How does one fall in love with the Jewish People? Not just with our tzadikim and talmidei chachomim — but really fall in love with the entirety of the Jewish people? I would like to submit that the best vehicle to fall in love with our people is through the study of Jewish history. We have forgotten our story — how did we even end up here? Too many within our community are woefully ignorant of Jewish history. We are woefully ignorant of our own history. Only one person in my most recent Jewish Public Policy class could name more than one president of Yeshiva University. Even more troubling was how dismissive some in the class were about why that should even be important. I tried explaining to them that people like Dr. Revel, Dr. Belkin, and so many others in that generation created so much of the Orthodox world we take for granted today. During a visit to a very Zionist camp, I asked staff and students who the Chief Rabbi of Israel was when the country was founded. No one knew. The story of our survival through exile, Rav Yaakov Emden writes in the introduction to his siddur, is a greater miracle than the splitting of the sea. And the only way to appreciate the miracle of our story is by learning it! Let’s learn to fall in love with the story of the Jewish People by learning our history.

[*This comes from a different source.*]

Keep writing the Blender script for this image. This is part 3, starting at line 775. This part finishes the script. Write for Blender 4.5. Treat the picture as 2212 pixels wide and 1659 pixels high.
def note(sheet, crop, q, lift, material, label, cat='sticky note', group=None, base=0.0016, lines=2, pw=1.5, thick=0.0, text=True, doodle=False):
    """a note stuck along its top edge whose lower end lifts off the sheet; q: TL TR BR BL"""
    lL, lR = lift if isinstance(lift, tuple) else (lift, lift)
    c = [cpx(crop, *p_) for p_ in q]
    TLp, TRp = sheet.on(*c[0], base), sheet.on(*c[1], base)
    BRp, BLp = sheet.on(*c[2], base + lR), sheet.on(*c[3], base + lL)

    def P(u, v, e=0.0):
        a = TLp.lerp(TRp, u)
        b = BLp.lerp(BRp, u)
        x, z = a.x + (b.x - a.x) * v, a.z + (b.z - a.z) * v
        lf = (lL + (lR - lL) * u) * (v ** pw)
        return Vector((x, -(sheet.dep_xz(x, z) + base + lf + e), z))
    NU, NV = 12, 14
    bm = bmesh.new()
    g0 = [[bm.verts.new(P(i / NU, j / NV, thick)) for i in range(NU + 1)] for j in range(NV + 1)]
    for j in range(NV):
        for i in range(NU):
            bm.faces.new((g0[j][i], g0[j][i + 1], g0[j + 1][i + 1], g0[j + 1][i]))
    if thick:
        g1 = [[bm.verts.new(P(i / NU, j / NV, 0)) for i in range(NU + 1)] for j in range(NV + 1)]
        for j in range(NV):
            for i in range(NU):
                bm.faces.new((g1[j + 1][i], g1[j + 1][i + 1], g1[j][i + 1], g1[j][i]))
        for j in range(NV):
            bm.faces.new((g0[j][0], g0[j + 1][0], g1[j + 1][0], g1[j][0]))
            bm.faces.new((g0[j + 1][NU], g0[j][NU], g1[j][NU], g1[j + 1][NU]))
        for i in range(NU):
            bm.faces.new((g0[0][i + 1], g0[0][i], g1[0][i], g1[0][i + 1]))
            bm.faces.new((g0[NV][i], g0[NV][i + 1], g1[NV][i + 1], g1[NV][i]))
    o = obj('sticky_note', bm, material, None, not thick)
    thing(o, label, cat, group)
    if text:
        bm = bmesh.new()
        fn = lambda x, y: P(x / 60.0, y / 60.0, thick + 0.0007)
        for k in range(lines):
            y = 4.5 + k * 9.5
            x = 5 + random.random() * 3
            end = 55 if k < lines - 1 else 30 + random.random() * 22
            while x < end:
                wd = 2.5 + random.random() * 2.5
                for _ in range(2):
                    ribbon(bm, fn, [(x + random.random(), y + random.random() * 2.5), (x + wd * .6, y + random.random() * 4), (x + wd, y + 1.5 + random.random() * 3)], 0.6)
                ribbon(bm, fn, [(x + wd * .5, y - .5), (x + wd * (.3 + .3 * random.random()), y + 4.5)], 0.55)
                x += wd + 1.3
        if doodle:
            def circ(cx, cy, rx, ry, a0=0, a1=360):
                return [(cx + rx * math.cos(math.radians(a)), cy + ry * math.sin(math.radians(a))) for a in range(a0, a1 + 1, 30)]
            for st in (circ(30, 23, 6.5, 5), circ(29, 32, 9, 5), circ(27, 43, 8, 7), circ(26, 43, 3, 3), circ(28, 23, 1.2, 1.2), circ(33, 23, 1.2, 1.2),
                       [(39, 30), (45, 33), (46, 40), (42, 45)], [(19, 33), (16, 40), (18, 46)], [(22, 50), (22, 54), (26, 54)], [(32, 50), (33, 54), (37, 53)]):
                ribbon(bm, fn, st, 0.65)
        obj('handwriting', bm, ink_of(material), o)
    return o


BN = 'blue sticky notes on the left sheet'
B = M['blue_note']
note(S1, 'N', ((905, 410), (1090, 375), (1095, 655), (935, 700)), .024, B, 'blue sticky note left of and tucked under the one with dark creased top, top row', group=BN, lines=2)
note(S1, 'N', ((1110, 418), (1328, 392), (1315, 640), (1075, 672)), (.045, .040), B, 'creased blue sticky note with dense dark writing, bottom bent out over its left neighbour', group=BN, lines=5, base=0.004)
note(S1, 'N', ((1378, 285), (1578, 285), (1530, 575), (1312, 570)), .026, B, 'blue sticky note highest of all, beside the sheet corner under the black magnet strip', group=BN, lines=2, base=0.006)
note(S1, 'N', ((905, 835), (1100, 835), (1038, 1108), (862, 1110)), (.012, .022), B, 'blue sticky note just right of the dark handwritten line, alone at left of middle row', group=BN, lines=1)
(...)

And this brings us back to October 7th and our response. For the first time in my lifetime, the very existence of the State of Israel is being questioned. This generation, I hope, does not want to be the generation that loses, God forbid, the Jewish homeland. But in order to ensure our connection to Israel we must reexamine our connection to the Jewish People.

In 1976, Rabbi Joseph B. Soloveitchik gave an address to the Conference of Jewish Communal Service in Boston that was later republished in Tradition under the title, The Community.” In this moment, it is worth returning to his words there:

The community in Judaism is not a functional-utilitarian, but an ontological one. The community is not just an assembly of people who work together for their mutual benefit, but a metaphysical entity, an individuality; I might say, a living whole. In particular, Judaism has stressed the wholeness and the unity of Knesset Israel, the Jewish community. The latter is not a conglomerate. It is an autonomous entity, endowed with a life of its own. We for instance, lay claim to Eretz Israel. God granted the land to us as a gift. To whom did He pledge this land? Neither to an individual, nor to a partnership consisting of millions of people. He gave it to the Knesset Israel, to the community as an independent unity, as a distinct juridic metaphysical person. He did not promise the land to all of us together. Abraham did not receive the land as an individual, but as the father of a future nation. The owner of the Promised Land is the Knesset Israel, which is a community persona. However strange such a concept may appear to the empirical sociologist, it is not at all a strange experience for the Halachist and the mystic, to whom Knesset Israel is a living, loving, and suffering mother.

And I pray to God, as both King and Father, that our connection to Knesset Israel — the true recipients of the promise of Israel, never frays. We still await the full fulfillment of that promise, and it begins with us and our connection to each other. Avinu Malkeinu, may Your children experience the fulfillment of that promise, speedily in our days.